_Stated exercise_.
Reading down the listing below, count the lines where the word "picture" shows up, then give only that count.

* Start *

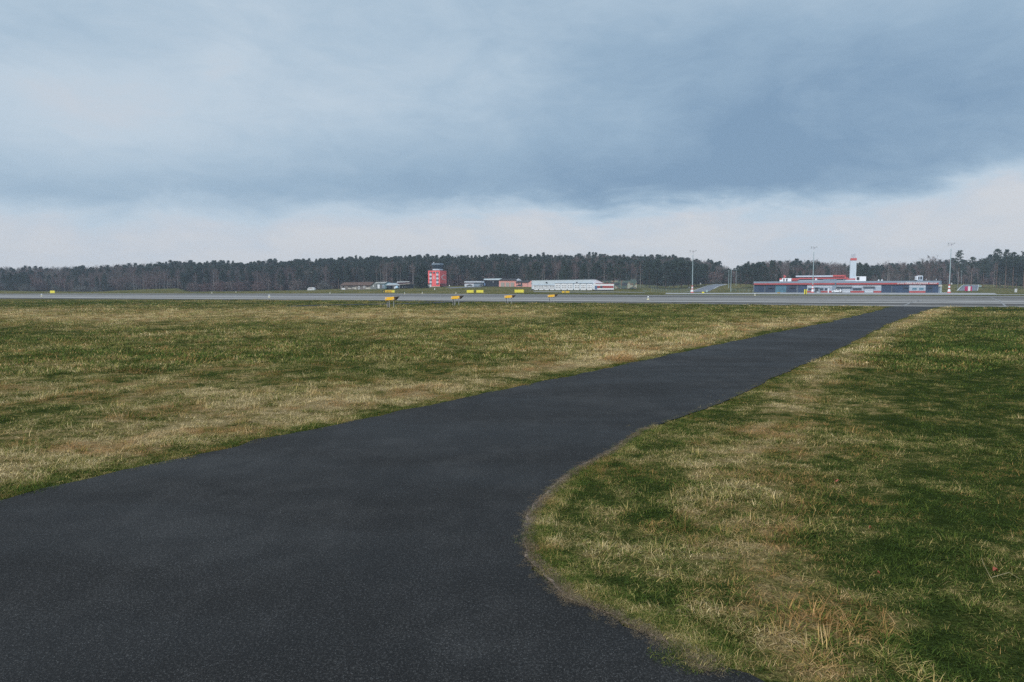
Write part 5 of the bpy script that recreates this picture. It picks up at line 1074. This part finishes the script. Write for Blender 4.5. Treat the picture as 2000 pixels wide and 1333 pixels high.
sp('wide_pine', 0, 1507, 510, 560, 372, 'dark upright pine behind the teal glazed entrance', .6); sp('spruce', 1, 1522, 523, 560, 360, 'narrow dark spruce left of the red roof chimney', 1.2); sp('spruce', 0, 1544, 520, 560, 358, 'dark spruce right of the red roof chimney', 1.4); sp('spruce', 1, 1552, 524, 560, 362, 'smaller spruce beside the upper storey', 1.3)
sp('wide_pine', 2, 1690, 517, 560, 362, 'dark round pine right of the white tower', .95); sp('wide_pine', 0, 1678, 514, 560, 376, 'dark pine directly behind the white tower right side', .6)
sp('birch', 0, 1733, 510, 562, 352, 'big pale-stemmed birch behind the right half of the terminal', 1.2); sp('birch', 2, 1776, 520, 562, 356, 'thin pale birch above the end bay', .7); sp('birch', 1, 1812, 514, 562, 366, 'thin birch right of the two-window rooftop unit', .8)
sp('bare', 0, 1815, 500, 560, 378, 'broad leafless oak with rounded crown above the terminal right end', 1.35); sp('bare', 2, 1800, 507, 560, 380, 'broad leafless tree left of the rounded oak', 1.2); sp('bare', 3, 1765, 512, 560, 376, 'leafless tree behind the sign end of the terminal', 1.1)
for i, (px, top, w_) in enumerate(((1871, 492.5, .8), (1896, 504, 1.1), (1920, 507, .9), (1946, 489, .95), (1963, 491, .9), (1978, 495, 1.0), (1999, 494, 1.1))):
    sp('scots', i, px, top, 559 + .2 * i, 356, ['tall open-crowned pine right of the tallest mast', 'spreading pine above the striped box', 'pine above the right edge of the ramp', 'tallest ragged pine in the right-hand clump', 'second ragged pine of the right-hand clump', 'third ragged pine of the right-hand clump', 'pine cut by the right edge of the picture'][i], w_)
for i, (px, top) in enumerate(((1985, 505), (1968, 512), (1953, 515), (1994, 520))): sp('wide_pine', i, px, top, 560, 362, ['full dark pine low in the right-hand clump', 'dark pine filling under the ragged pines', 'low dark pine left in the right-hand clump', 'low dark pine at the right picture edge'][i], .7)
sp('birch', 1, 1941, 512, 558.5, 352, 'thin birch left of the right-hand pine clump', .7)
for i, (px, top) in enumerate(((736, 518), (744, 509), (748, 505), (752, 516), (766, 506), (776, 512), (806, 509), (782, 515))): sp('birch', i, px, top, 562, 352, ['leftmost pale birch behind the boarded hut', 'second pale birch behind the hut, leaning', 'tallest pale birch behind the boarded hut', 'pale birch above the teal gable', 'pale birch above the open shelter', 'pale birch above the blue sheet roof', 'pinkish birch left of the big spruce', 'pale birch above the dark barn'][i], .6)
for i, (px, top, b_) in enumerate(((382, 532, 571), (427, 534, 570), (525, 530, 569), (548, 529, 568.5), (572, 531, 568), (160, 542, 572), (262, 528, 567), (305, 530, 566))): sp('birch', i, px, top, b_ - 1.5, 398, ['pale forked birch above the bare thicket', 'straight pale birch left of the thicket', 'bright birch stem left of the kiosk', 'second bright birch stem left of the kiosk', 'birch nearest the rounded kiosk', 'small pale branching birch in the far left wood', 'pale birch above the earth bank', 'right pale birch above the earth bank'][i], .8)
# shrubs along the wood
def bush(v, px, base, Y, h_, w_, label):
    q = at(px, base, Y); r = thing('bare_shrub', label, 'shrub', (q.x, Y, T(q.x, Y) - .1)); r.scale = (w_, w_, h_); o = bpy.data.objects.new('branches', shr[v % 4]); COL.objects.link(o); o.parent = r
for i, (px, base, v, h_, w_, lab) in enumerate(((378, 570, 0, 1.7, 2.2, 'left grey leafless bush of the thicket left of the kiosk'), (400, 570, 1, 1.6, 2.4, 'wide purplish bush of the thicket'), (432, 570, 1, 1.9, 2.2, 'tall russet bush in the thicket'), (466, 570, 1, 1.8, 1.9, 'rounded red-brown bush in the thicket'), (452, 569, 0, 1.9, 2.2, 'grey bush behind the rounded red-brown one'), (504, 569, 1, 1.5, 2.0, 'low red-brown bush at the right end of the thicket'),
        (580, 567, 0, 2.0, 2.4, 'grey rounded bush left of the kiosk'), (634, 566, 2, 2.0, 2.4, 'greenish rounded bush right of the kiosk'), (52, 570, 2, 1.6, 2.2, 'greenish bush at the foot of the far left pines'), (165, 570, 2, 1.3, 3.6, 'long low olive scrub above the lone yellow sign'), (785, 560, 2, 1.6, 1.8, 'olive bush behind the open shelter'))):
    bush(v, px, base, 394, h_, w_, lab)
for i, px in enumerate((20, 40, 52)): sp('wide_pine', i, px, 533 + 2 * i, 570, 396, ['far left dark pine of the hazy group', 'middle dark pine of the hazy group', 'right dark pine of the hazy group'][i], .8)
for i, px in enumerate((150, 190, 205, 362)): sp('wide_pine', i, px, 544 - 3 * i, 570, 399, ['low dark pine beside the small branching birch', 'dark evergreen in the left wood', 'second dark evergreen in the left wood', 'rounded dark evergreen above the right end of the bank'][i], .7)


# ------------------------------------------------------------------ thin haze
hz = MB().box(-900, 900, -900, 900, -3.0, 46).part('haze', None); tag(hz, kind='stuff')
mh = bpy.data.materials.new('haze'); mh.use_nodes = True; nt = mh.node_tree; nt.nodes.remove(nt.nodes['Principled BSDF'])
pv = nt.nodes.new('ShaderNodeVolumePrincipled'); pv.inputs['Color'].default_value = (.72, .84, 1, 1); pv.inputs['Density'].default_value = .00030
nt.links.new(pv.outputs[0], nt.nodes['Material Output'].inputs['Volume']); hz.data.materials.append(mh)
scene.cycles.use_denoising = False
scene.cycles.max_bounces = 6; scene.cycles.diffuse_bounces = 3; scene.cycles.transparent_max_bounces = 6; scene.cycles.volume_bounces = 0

* End *

_The response_.
3